Human rights and labor rights groups criticized the modification of the Child and Adolescent Code, passed in August 2000, that maintained the minimum age for work at 12 years old (with government permission), and argued that it contradicts international guidelines on the minimum age of child workers.

Many children were pressed to help support their families from a very early age by working in the informal economy, where the Government did not supervise wages or working conditions. Other children and adolescents worked either in formally established enterprises or as unpaid workers at home.

The search for work frequently put children on the move. Significant numbers of children from rural areas, most of them female, often were moved to cities where they lived and worked in families as domestics. Although their hours were supposed to be limited (children age 12-14 work 4 hours a day, 24 hours a week, and adolescents age 15-17 work 6 hours a day, 36 hours a week) and their right to attend school ensured, in practice there was no method for assuring that such regulations are followed. Employers frequently extracted far longer hours from their live-in charges, compelling them to carry out comprehensive duties, including cooking and childcare, for wages as low as $20-30 (70-105 soles) per month.
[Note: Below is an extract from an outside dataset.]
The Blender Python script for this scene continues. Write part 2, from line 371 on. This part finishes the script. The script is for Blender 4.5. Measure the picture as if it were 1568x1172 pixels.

NGOs and other observers also maintained that the country suffered a growing problem with adolescent prostitution (see Section 5). There was not a reliable statistical base to determine the extent of adolescent prostitution, but some informed observers believed the problem was growing worse, and recent police raids on clandestine brothels demonstrated the presence of adolescent sex workers.

Adolescents must be authorized to work and must be registered unless they are employed as domestic workers or as unpaid family workers. Adolescent employment must be remunerated in accordance with the principle of equal pay for equal work. In practice, the Child and Adolescent Code provisions were violated routinely in the informal sector. Child and adolescent laborers worked long hours in the agricultural sector. Other children reportedly were employed at times in dangerous occupations or in high-risk environments, such as informal gold mining, garbage collection, loading and unloading produce in markets, brick making, coca cultivation, or work in stone quarries and fireworks factories, among others. Some child and adolescent labor tended to be seasonal.

Firms found guilty of violating child labor laws can be fined and have their operations suspended. The Ministry of Labor's inspectors had legal authority to investigate reports of illegal child labor practices. Inspectors conducted routine visits without notice to areas where child labor problems were reported. Inspectors maintained contact with a wide variety of local NGOs, church officials, law enforcement officials, and school officials. The Ministry reported that there were a total of 170 labor inspectors, of which 120 worked in Lima. These inspectors conducted all labor inspections, both for adults and children. Labor inspections were primarily conducted in the formal sector. The National Police and local prosecutors exercised law enforcement authority.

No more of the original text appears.